Scripts that build scenes:
[Begin]
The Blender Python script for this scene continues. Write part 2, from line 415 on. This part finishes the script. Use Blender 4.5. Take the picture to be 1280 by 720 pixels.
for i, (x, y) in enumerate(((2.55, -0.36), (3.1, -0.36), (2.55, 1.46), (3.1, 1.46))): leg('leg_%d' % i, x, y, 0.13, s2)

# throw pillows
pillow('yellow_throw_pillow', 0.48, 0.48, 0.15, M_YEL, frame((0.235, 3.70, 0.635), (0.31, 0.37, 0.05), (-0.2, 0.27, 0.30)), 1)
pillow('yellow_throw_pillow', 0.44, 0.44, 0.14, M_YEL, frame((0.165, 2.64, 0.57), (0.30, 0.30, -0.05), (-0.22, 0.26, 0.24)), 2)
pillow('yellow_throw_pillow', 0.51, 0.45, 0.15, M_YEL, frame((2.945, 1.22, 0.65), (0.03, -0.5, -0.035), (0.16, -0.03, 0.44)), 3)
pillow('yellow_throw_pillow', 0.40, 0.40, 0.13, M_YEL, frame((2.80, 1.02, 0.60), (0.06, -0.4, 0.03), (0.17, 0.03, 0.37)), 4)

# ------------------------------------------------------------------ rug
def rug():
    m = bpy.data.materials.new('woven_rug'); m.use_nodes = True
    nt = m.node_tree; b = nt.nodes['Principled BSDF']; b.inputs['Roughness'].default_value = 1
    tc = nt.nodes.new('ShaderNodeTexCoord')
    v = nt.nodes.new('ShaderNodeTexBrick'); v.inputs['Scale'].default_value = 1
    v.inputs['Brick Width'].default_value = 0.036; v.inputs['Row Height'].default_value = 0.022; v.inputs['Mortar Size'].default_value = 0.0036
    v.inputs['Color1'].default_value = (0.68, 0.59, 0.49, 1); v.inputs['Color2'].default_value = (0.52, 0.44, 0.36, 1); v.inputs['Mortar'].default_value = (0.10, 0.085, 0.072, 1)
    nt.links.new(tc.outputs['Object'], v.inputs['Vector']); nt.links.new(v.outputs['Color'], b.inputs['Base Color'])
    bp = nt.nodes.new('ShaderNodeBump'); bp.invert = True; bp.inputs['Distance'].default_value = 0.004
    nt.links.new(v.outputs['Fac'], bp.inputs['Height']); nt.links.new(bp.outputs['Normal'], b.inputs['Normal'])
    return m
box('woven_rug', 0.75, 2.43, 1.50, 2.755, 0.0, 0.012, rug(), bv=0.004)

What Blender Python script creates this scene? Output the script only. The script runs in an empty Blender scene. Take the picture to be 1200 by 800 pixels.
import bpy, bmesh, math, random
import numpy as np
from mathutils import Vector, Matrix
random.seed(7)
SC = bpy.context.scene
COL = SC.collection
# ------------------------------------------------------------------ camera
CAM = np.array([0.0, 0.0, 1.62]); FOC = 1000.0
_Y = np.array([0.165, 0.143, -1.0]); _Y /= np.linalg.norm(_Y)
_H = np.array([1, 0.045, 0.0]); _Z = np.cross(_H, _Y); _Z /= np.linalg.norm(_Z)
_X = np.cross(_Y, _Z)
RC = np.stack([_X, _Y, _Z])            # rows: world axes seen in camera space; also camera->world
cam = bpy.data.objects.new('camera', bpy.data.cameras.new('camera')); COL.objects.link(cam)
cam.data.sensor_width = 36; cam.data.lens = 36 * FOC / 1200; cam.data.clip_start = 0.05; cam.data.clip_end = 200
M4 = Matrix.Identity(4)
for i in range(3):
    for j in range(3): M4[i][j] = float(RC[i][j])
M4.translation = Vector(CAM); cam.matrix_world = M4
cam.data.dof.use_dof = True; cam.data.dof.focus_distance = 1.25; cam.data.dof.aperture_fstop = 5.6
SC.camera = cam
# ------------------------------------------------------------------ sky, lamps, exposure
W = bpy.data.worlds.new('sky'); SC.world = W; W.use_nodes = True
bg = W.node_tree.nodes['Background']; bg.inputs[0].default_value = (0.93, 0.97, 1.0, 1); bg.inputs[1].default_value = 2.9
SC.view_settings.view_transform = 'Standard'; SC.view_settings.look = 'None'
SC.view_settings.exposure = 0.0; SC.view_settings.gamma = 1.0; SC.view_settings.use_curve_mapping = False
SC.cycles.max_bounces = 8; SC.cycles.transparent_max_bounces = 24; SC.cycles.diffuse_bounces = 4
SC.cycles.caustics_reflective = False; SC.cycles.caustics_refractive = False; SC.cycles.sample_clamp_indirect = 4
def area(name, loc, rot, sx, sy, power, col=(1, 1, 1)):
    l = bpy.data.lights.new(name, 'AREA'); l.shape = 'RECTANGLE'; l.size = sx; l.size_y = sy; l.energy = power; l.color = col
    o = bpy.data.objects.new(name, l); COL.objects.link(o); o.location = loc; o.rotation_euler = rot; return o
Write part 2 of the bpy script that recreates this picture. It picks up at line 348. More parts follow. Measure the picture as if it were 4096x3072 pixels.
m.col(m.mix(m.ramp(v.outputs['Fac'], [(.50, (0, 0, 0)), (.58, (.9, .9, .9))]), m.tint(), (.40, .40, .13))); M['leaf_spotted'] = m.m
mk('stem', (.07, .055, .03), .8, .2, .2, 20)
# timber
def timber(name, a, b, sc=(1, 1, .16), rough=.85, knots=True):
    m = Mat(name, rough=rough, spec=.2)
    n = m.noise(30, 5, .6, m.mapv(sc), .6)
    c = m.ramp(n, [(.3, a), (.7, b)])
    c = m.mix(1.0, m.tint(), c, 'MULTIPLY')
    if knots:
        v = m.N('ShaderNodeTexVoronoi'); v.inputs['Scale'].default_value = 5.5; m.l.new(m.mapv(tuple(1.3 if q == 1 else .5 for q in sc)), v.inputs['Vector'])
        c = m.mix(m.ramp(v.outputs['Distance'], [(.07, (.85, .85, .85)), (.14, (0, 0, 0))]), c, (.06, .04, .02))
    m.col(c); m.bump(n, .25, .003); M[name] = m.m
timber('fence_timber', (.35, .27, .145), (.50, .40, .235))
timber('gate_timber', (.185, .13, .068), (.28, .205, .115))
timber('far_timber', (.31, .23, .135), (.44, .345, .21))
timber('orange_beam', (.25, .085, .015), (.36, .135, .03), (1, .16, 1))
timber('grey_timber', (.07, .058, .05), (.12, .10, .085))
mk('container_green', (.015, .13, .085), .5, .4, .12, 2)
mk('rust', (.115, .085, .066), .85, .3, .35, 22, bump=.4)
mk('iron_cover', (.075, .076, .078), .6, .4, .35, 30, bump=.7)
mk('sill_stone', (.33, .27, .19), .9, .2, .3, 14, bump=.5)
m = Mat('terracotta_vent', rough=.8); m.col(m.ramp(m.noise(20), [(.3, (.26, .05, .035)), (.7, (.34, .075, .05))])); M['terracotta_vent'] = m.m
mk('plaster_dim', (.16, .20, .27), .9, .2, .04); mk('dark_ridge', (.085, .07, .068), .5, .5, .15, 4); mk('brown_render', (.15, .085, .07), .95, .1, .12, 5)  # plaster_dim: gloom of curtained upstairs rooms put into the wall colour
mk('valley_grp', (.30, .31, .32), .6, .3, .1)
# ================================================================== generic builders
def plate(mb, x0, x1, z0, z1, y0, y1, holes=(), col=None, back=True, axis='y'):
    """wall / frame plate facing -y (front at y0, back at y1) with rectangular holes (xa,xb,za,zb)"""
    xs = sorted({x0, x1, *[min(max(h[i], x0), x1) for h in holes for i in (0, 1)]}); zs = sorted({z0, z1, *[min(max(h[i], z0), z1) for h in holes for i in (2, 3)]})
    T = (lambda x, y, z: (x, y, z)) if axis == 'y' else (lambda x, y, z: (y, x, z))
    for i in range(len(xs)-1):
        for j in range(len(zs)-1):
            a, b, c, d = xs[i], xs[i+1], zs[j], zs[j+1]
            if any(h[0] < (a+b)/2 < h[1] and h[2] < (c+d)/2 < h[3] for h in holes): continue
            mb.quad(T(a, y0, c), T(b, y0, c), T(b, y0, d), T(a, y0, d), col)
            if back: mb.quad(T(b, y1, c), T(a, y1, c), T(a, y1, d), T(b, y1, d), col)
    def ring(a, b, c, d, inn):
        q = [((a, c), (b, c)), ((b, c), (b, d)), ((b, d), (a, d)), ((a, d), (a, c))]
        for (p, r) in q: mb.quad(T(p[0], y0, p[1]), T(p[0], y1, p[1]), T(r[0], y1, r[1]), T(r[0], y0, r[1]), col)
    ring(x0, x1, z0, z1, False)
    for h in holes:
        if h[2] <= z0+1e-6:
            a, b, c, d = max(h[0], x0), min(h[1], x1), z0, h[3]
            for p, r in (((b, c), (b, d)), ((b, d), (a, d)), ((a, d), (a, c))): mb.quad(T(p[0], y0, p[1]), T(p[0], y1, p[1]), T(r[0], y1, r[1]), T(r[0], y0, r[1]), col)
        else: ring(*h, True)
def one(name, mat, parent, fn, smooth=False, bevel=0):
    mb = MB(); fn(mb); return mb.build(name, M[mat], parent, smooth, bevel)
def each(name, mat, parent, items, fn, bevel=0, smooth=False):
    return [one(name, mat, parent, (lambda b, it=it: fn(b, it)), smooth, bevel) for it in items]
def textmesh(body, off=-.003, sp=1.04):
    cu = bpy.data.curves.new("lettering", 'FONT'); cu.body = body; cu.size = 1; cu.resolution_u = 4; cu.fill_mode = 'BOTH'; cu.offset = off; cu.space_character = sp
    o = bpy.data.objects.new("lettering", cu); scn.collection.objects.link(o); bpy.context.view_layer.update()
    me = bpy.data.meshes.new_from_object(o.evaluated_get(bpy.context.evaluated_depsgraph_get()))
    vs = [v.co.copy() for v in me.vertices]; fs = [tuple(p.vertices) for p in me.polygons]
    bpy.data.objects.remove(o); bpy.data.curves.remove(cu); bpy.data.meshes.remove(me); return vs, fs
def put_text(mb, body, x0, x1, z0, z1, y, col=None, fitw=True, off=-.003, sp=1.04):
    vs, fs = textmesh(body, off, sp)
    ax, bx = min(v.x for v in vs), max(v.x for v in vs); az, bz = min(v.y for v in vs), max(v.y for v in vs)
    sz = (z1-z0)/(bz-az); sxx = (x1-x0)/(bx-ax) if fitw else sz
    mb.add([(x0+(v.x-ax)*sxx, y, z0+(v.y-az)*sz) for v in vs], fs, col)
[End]
Please copy only these lines, exactly: the first line of the records through the line containing "0.012, rug(), bv=0.004)", ends included.

The Blender Python script for this scene continues. Write part 2, from line 415 on. This part finishes the script. Use Blender 4.5. Take the picture to be 1280 by 720 pixels.
for i, (x, y) in enumerate(((2.55, -0.36), (3.1, -0.36), (2.55, 1.46), (3.1, 1.46))): leg('leg_%d' % i, x, y, 0.13, s2)

# throw pillows
pillow('yellow_throw_pillow', 0.48, 0.48, 0.15, M_YEL, frame((0.235, 3.70, 0.635), (0.31, 0.37, 0.05), (-0.2, 0.27, 0.30)), 1)
pillow('yellow_throw_pillow', 0.44, 0.44, 0.14, M_YEL, frame((0.165, 2.64, 0.57), (0.30, 0.30, -0.05), (-0.22, 0.26, 0.24)), 2)
pillow('yellow_throw_pillow', 0.51, 0.45, 0.15, M_YEL, frame((2.945, 1.22, 0.65), (0.03, -0.5, -0.035), (0.16, -0.03, 0.44)), 3)
pillow('yellow_throw_pillow', 0.40, 0.40, 0.13, M_YEL, frame((2.80, 1.02, 0.60), (0.06, -0.4, 0.03), (0.17, 0.03, 0.37)), 4)

# ------------------------------------------------------------------ rug
def rug():
    m = bpy.data.materials.new('woven_rug'); m.use_nodes = True
    nt = m.node_tree; b = nt.nodes['Principled BSDF']; b.inputs['Roughness'].default_value = 1
    tc = nt.nodes.new('ShaderNodeTexCoord')
    v = nt.nodes.new('ShaderNodeTexBrick'); v.inputs['Scale'].default_value = 1
    v.inputs['Brick Width'].default_value = 0.036; v.inputs['Row Height'].default_value = 0.022; v.inputs['Mortar Size'].default_value = 0.0036
    v.inputs['Color1'].default_value = (0.68, 0.59, 0.49, 1); v.inputs['Color2'].default_value = (0.52, 0.44, 0.36, 1); v.inputs['Mortar'].default_value = (0.10, 0.085, 0.072, 1)
    nt.links.new(tc.outputs['Object'], v.inputs['Vector']); nt.links.new(v.outputs['Color'], b.inputs['Base Color'])
    bp = nt.nodes.new('ShaderNodeBump'); bp.invert = True; bp.inputs['Distance'].default_value = 0.004
    nt.links.new(v.outputs['Fac'], bp.inputs['Height']); nt.links.new(bp.outputs['Normal'], b.inputs['Normal'])
    return m
box('woven_rug', 0.75, 2.43, 1.50, 2.755, 0.0, 0.012, rug(), bv=0.004)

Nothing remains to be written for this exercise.